Sorry, I don't understand your question(s). Your summary talks about keeping tags & branches, but your actual text only talks about tags. Also, your example command would keep branches as they are while updating just tags to record the newly rewritten history, which seems more than a little weird. So, can you please explain:

  • Do you want some refs to refer to the old history and some to refer to the new history, meaning you'll have two incompatible histories within the same repository? (I generally think this is a bad idea, but sometimes people want it and have reasons.)
  • If yes, then after filtering history, which refs (branches or tags) do you want to refer to the new history, and which should refer to the old history?
  • For the branches or tags that are meant to refer only to the filtered history, what if no commit in that branch's or tag's history contain any files within the relevant subdirectory? (I'd presume you'd want such a branch or tag to be deleted, as it has no useful history anymore. But is that what you want?)

If you're asking simply out of lack of familiarity with filter-repo, then I'd say get rid of the --refs $(git tag -l) part of your command. filter-repo will rewrite all branches and tags, and keep all of them that had some commits touching the subdirectory of interest, only dropping branches or tags that pre-dated the introduction of that subdirectory. That's what most folks would want, but if you have a special usecase, you'll need to describe it.

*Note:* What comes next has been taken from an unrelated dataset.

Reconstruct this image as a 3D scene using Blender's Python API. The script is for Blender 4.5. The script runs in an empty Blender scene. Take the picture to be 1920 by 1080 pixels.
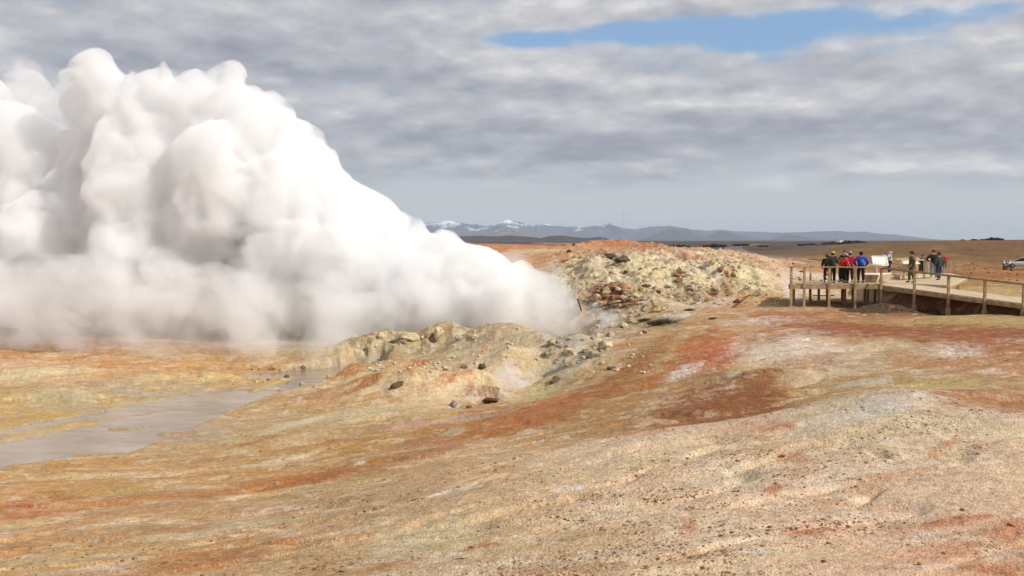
import bpy, bmesh, math, random
import numpy as np
from mathutils import Vector, Matrix, Euler

random.seed(7)
RNG = np.random.default_rng(11)
sc = bpy.context.scene
COL = sc.collection

# ------------------------------------------------------------------ camera model
F = 1867.0            # focal length in pixels of the 1920 px wide photograph
CAMZ = 4.0
PITCH = math.atan(90.0 / F)
CP, SP = math.cos(PITCH), math.sin(PITCH)

def ray(u, v):
    a = (u - 960.0) / F
    b = (540.0 - v) / F
    return np.array([a, CP + b * SP, -SP + b * CP])

def at(u, v, D):
    r = ray(u, v)
    t = D / r[1]
    return Vector((r[0] * t, D, CAMZ + r[2] * t))

def at_z(u, v, z):
    r = ray(u, v)
    t = (z - CAMZ) / r[2]
    return Vector((r[0] * t, r[1] * t, z))

# ------------------------------------------------------------------ numpy noise
def _hash2(ix, iy, seed):
    h = (ix.astype(np.uint32) * np.uint32(374761393)) ^ (iy.astype(np.uint32) * np.uint32(668265263)) ^ np.uint32((seed * 2246822519) & 0xffffffff)
    h = (h ^ (h >> np.uint32(13))) * np.uint32(1274126177)
    return h ^ (h >> np.uint32(16))

_ang = np.arange(256) * (2 * math.pi / 256)
_GX = np.cos(_ang).astype(np.float32) * 1.5; _GY = np.sin(_ang).astype(np.float32) * 1.5

def perlin(x, y, seed=0):
    x = np.asarray(x, np.float64); y = np.asarray(y, np.float64)
    x0 = np.floor(x); y0 = np.floor(y)
    fx = (x - x0).astype(np.float32); fy = (y - y0).astype(np.float32)
    ix = x0.astype(np.int32).view(np.uint32) * np.uint32(374761393); iy = y0.astype(np.int32).view(np.uint32) * np.uint32(668265263)
    ix1 = ix + np.uint32(374761393); iy1 = iy + np.uint32(668265263)
    sd = np.uint32((seed * 2246822519) & 0xffffffff)
    def g(a, b, px, py):
        h = (a ^ b) ^ sd
        h = (h ^ (h >> np.uint32(13))) * np.uint32(1274126177)
        h = h >> np.uint32(24)
        return _GX[h] * px + _GY[h] * py
    u = fx * fx * fx * (fx * (fx * 6 - 15) + 10)
    w = fy * fy * fy * (fy * (fy * 6 - 15) + 10)
    fx1 = fx - 1; fy1 = fy - 1
    a = g(ix, iy, fx, fy); b = g(ix1, iy, fx1, fy); c = g(ix, iy1, fx, fy1); d = g(ix1, iy1, fx1, fy1)
    a += u * (b - a); c += u * (d - c)
    return a + w * (c - a)

def fbm(x, y, oct=4, seed=0, gain=0.5, lac=2.03):
    s = 0; a = 1.0; n = 0
    for i in range(oct):
        s = s + a * perlin(x, y, seed + i * 17); n += a
        x = x * lac + 3.7; y = y * lac + 1.3; a *= gain
    return s / n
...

newren avatar Jun 15 '23 16:06 newren

Hey @newren,

Thanks for your answer, in fact your answer helps me a lot. I thought I needed to specify refs for some reasons 🤦‍♂️

Just to let you know this is my use case:

I have a big git repo (too many Gb), unfortunately that I cannot change. What I want to do is extract one folder out of it and create another repo out of that. Why ? ArgoCD at the moment does not support shallow clone or sparse checkout and so pull such a large repo is very inefficient and leads to other issues.

It just worked with those steps:

git clone my-big-repo
git filter-repo -f --prune-empty always --subdirectory-filter folder-i-want
git remote add origin my-newrepo/test-a.git
git push --all origin

My new repo only contains that folder :) with all the tags and branches.

Extra:

I wish I could take a shallow clone using --since-date so it takes less time to pull in the first place, but then I m facing another issue which is cannot push from an shallow cloned repo. I've seen couple solution (like unhallow the repo) I ll need to look more into that.

emirot avatar Jun 15 '23 22:06 emirot

Thanks for your answer, in fact your answer helps me a lot...It just worked with those steps: ...

Glad the filtering worked for you. I'll go ahead and close this one out.